[Source excerpt]

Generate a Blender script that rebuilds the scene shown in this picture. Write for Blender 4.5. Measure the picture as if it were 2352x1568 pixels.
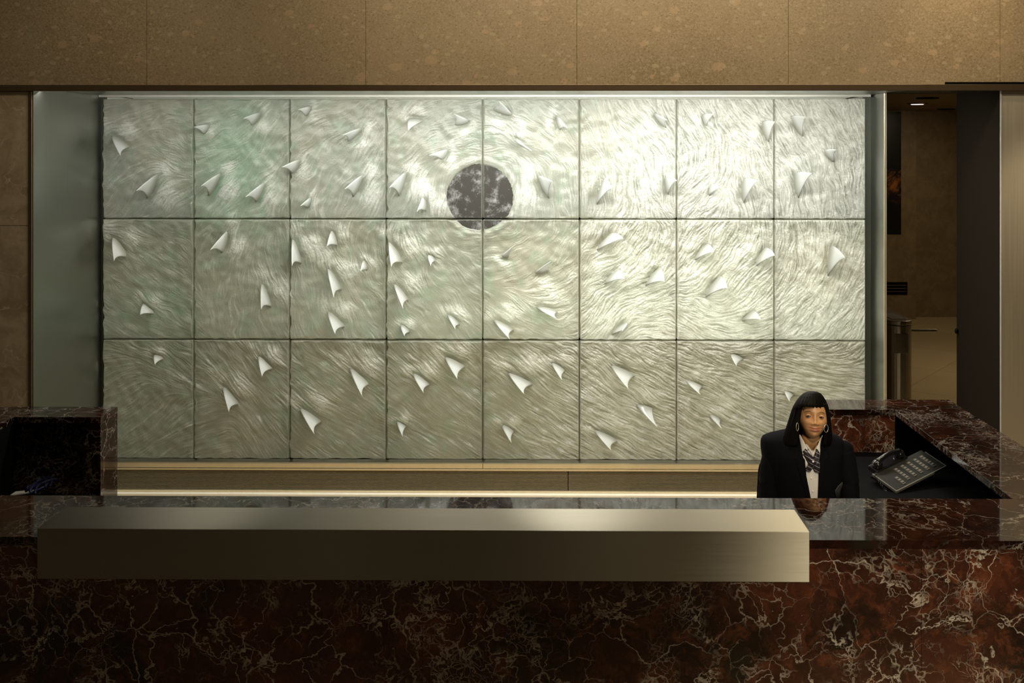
import bpy, bmesh, math, random
import numpy as np
from mathutils import Vector, Matrix
from math import radians, pi, sin, cos

for o in list(bpy.data.objects): bpy.data.objects.remove(o)
S = bpy.context.scene
COL = S.collection
random.seed(7)
RNG = np.random.default_rng(11)

# ---------------------------------------------------------------- camera, world, lights
F = 2300.0; PPX = 1231.0; PPY = 336.0; YAW = radians(0.6); CZ = 2.6
cam = bpy.data.cameras.new('camera'); cam.sensor_width = 36; cam.lens = F/2352*36
cam.shift_x = (1176-PPX)/2352; cam.shift_y = -(784-PPY)/2352
cam.clip_end = 200
co = bpy.data.objects.new('camera', cam); COL.objects.link(co)
co.location = (0, 0, CZ); co.rotation_euler = (pi/2, 0, YAW)
S.camera = co
w = bpy.data.worlds.new('world'); S.world = w; w.use_nodes = True
w.node_tree.nodes['Background'].inputs[0].default_value = (1.0, .80, .52, 1)
w.node_tree.nodes['Background'].inputs[1].default_value = .05
S.view_settings.view_transform = 'Standard'; S.view_settings.look = 'None'
S.view_settings.exposure = 0; S.view_settings.gamma = 1
S.cycles.max_bounces = 6; S.cycles.use_denoising = True
S.cycles.sample_clamp_indirect = 4

def aim(o, tgt):
    o.rotation_euler = (Vector(tgt)-Vector(o.location)).to_track_quat('-Z', 'Y').to_euler()
def area(name, loc, tgt, sx, sy, power, col=(1, .85, .62), spread=180):
    l = bpy.data.lights.new(name, 'AREA'); l.shape = 'RECTANGLE'; l.size = sx; l.size_y = sy
    l.energy = power; l.color = col; l.spread = radians(spread)
    o = bpy.data.objects.new(name, l); COL.objects.link(o); o.location = loc; aim(o, tgt); return o
def spot(name, loc, tgt, power, angle=50, blend=.6, r=.06, col=(1, .80, .52)):
    l = bpy.data.lights.new(name, 'SPOT'); l.energy = power; l.spot_size = radians(angle)
    l.spot_blend = blend; l.shadow_soft_size = r; l.color = col
    o = bpy.data.objects.new(name, l); COL.objects.link(o); o.location = loc; aim(o, tgt); return o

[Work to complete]
Go from the first line of the data above to the line containing "RNG = np.random.default_rng(11)" and retype exactly those lines, both included, but none of the pictures.

[Response for this exercise]
Generate a Blender script that rebuilds the scene shown in this picture. Write for Blender 4.5. Measure the picture as if it were 2352x1568 pixels.
import bpy, bmesh, math, random
import numpy as np
from mathutils import Vector, Matrix
from math import radians, pi, sin, cos

for o in list(bpy.data.objects): bpy.data.objects.remove(o)
S = bpy.context.scene
COL = S.collection
random.seed(7)
RNG = np.random.default_rng(11)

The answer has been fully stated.